11. The CMOS cross-coupled differential voltage controlled oscillator of claim 10, wherein said inductor unit has a first inductor and second inductor serially coupled between said pair of oscillator outputs and a coupling node of said first inductor and said second inductor is said shared node.

12. The CMOS cross-coupled differential voltage controlled oscillator of claim 10, wherein said inductor unit is a single inductor and the location near the middle of said single inductor is said shared node.

13. The CMOS cross-coupled differential voltage controlled oscillator of claim 10, wherein said capacitor unit has a plurality of switch capacitor sets coupled between said pair of oscillator outputs in parallel.

14. The CMOS cross-coupled differential voltage controlled oscillator of claim 13, wherein each said switch capacitor set has a first capacitor and second capacitor serially coupled between said pair of oscillator outputs, a coupling node of said first capacitor and said second capacitor is a bias point.
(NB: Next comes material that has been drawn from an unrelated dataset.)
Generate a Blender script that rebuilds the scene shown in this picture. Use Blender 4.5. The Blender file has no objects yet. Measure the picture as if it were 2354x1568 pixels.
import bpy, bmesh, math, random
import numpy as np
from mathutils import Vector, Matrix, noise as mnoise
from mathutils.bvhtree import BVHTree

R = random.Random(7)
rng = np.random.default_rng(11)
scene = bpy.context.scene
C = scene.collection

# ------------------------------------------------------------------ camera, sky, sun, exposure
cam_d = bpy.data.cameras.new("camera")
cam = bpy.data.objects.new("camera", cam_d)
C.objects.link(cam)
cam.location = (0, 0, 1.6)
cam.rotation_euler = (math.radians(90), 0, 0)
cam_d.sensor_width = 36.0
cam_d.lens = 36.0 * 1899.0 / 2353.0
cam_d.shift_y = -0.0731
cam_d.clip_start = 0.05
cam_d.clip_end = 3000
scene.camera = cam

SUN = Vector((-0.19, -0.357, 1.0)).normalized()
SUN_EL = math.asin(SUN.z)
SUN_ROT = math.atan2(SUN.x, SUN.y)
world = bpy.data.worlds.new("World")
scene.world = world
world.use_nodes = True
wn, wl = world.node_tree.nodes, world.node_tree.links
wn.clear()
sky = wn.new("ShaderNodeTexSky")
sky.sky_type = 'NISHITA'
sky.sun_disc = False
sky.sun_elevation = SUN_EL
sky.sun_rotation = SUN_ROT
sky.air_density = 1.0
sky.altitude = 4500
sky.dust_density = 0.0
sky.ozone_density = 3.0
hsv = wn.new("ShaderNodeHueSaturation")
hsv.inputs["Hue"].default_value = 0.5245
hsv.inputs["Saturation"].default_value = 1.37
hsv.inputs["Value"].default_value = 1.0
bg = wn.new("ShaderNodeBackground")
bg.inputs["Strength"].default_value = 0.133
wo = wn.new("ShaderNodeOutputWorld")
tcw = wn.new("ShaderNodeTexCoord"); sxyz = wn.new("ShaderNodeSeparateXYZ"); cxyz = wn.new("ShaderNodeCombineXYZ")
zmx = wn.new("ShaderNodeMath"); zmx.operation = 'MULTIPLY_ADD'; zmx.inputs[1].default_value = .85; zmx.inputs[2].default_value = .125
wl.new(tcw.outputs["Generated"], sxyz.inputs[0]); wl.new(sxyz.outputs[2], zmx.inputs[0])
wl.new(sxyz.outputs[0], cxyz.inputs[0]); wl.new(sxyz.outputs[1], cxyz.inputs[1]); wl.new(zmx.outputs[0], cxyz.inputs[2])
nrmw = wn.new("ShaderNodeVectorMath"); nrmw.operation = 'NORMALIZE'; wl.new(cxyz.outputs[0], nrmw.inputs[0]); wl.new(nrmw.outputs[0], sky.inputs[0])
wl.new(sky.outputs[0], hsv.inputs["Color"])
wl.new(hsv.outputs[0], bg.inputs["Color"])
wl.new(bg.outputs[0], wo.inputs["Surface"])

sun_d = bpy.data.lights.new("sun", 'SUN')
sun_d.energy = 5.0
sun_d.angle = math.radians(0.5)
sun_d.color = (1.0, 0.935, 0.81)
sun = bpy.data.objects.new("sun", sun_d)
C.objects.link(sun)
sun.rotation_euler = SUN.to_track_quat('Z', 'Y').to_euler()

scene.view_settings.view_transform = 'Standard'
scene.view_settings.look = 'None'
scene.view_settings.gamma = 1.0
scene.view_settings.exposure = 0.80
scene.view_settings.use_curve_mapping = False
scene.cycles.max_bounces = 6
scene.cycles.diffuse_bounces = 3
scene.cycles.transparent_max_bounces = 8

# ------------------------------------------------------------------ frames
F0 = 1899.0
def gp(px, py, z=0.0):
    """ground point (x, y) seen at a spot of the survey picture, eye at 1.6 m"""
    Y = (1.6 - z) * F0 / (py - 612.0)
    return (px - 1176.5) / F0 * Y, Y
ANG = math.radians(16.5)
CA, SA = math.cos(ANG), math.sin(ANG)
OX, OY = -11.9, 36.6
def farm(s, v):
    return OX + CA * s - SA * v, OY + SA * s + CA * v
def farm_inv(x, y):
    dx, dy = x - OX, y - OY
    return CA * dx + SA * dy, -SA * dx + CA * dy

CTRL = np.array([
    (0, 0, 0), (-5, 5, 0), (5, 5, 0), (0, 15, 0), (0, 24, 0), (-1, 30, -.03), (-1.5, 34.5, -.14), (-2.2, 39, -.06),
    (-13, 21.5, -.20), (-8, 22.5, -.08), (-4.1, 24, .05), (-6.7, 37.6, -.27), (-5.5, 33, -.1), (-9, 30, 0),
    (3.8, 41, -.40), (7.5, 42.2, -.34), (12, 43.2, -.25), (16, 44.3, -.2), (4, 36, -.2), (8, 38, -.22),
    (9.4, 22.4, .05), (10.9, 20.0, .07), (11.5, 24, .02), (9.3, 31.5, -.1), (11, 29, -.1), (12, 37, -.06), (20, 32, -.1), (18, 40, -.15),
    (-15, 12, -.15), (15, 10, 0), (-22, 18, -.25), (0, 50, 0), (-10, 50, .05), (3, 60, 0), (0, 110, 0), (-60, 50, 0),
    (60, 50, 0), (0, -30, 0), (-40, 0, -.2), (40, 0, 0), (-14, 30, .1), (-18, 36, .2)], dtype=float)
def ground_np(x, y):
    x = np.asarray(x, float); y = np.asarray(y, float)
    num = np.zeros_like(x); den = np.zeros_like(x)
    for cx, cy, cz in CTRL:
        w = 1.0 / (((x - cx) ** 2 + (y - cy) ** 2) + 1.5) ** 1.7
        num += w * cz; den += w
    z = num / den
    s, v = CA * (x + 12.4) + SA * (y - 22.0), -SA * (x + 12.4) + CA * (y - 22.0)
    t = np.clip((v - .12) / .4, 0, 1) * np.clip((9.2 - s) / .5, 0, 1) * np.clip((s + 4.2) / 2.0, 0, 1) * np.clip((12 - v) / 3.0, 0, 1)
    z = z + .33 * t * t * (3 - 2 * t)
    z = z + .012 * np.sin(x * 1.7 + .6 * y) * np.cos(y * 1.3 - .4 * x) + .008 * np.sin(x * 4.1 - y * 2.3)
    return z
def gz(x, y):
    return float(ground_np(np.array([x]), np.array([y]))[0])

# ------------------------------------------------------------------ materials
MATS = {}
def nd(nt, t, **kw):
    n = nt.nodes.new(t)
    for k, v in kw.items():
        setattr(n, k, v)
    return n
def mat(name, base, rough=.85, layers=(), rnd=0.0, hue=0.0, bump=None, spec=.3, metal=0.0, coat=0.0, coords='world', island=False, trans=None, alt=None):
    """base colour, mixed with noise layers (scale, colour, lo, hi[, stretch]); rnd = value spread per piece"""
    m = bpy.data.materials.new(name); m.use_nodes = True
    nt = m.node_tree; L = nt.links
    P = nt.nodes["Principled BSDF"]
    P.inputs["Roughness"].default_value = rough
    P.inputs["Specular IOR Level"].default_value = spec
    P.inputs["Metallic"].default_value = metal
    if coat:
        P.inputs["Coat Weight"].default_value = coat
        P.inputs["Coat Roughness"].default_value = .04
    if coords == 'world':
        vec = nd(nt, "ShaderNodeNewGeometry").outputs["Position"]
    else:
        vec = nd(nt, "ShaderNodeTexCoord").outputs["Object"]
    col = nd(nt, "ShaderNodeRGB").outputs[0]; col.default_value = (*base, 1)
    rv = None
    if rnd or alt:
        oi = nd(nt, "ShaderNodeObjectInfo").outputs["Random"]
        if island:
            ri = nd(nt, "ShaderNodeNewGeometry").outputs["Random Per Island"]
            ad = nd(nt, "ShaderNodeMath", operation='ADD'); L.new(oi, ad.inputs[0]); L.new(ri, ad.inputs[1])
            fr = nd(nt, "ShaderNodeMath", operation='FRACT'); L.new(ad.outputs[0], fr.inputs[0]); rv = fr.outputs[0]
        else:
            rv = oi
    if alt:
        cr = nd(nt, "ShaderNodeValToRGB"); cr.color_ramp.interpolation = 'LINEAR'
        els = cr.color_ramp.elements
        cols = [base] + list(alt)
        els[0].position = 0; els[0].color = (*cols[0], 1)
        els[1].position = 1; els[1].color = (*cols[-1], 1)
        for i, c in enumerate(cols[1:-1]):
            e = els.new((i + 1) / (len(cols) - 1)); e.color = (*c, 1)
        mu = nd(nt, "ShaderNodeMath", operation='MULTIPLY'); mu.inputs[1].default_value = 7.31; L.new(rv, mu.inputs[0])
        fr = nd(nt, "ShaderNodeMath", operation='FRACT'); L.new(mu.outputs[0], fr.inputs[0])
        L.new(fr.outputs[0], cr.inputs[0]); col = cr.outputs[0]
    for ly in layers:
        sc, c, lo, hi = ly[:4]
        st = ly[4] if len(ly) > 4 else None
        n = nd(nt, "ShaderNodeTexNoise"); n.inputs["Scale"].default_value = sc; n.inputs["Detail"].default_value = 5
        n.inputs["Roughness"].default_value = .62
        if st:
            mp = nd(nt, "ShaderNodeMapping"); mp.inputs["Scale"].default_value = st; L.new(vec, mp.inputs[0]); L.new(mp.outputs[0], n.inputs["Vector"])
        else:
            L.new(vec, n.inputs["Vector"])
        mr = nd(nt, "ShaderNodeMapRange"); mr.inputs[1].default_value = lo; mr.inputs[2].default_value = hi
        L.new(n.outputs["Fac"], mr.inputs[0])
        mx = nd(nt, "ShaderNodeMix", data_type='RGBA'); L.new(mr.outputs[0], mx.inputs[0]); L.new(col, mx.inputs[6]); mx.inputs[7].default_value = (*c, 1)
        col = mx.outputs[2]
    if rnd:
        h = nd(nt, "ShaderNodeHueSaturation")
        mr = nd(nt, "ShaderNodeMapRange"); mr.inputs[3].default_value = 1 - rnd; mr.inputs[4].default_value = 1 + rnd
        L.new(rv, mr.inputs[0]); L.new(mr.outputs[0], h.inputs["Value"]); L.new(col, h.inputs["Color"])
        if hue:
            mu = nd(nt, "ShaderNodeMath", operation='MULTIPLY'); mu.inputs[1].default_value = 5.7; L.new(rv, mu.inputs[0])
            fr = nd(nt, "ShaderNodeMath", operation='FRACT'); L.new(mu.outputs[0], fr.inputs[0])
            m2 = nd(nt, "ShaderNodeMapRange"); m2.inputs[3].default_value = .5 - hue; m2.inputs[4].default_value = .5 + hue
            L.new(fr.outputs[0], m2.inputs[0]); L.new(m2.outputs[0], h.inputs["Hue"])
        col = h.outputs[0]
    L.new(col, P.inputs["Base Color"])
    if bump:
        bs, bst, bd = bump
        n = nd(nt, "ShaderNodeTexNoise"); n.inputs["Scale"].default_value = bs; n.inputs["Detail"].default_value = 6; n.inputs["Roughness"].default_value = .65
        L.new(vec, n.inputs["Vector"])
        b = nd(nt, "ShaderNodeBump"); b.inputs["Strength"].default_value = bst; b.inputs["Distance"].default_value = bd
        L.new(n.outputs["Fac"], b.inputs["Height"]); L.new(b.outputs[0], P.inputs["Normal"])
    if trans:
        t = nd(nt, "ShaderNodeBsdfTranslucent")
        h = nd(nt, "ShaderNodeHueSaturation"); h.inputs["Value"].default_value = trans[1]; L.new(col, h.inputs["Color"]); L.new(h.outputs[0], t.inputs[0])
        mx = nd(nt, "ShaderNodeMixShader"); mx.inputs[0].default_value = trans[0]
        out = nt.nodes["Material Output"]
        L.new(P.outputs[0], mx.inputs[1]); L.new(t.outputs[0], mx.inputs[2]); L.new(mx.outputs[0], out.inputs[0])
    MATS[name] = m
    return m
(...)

15. The CMOS cross-coupled differential voltage controlled oscillator of claim 14, wherein said voltage control unit has a plurality of buffers for coupling said voltage control signals to said bias points of said switch capacitor sets, respectively.

16. The CMOS cross-coupled differential voltage controlled oscillator of claim 10, wherein said first cross-coupled differential pair is a pair of cross-coupled PMOS field effect transistors.

17. The CMOS cross-coupled differential voltage controlled oscillator of claim 10, wherein said second cross-coupled differential pair is a par of cross-coupled NMOS field effect transistors.

18. The CMOS cross-coupled differential voltage controlled oscillator of claim 10, further comprises a capacitor coupled between said shared node and said relatively-low voltage.